Ce dernier n’est pas de ces peintres qui attirent spontanément les foules. Cela tient sans doute au fait qu’il a beaucoup peint (le catalogue raisonné occupe quatre volumes) et que tout n’est pas du même niveau. On ne saurait trop déconseiller, par exemple, la visite de la salle Bonnard de la fondation Bemberg à l’Hôtel d’Assézat (Toulouse) où s’alignent des œuvres aux teintes ternes et sales, un paradoxe quand on sait que ce peintre est salué avant tout comme coloriste. On ne repère – fort heureusement – dans l’exposition aixoise qu’un seul spécimen de ce type de tableaux, un triste bouquet d’iris (vers 1930). On lui préfère, évidemment, les œuvres où éclatent les couleurs, en particuliers le jaune comme dans l’extraordinaire portrait de femme sur fond de roue de voiture (« L’Omnibus », 1895), le jardin vu à travers une fenêtre (« L’Atelier au mimosa », 1939, repris in extremis en 1946) ou le mur jaune qui occupe plus de la moitié de la toile « Terrasse dans le Midi » (vers 1925) (2).
Bonnard a commencé à peindre très tôt et a continué jusqu’à la fin de sa vie.
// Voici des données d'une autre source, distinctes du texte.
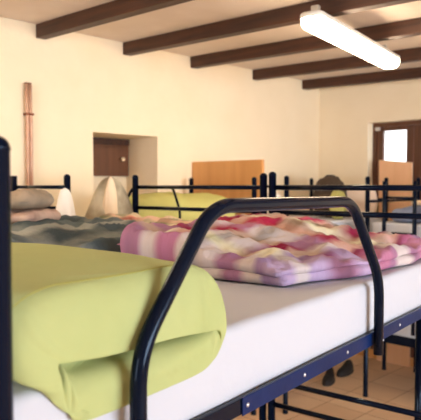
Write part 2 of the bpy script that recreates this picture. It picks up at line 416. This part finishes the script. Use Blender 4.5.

Cette longévité exceptionnelle n’est pas pour rien dans les variations de son œuvre. Ainsi certaines toiles, comme « Poissons dans un bassin (vers 1843) », frisent-elles l’abstraction. On l’aura compris, cette exposition qui compte près de cent trente œuvres est riche de surprises, sans compter, rappelons-le, qu’elle mérite le déplacement autant pour Bonnard que pour les nombreuses et très remarquables estampes japonaises qui y sont présentées (au nombre de quarante deux, la plupart appartenant à la collection de Georges Leskowicz).
Bonnard et le Japon, Aix-en-Provence, Hôtel de Caumont–Centre d’art, 30 avril–6 octobre 2024.
(1) « Pierre Bonnard : le Marcel Proust de la peinture » , titre de l’exposition organisée au Musée National des Beaux-Arts de Québec (octobre 2016 – janvier 2017). Il est difficile de ne pas penser à Proust à propos de Bonnard son contemporain (Proust est né en 1871). Ils avaient d’ailleurs deux amis communs en la personne des princes Emmanuel et Antoine Bibesco. Cependant Proust qui a abondamment écrit sur la peinture ne mentionne nulle part, à notre connaissance, Bonnard dans son œuvre ou dans sa correspondance et n’est jamais cité par les spécialistes comme modèle du peintre Elstir de la Recherche.
(2) Contrairement au « petit pan de mur jaune » de la « Vue de Delft » peinte par Vermeer sur lequel Proust, encore, a glosé dans la Recherche, une tache de couleur qui ne saute pas nécessairement aux yeux.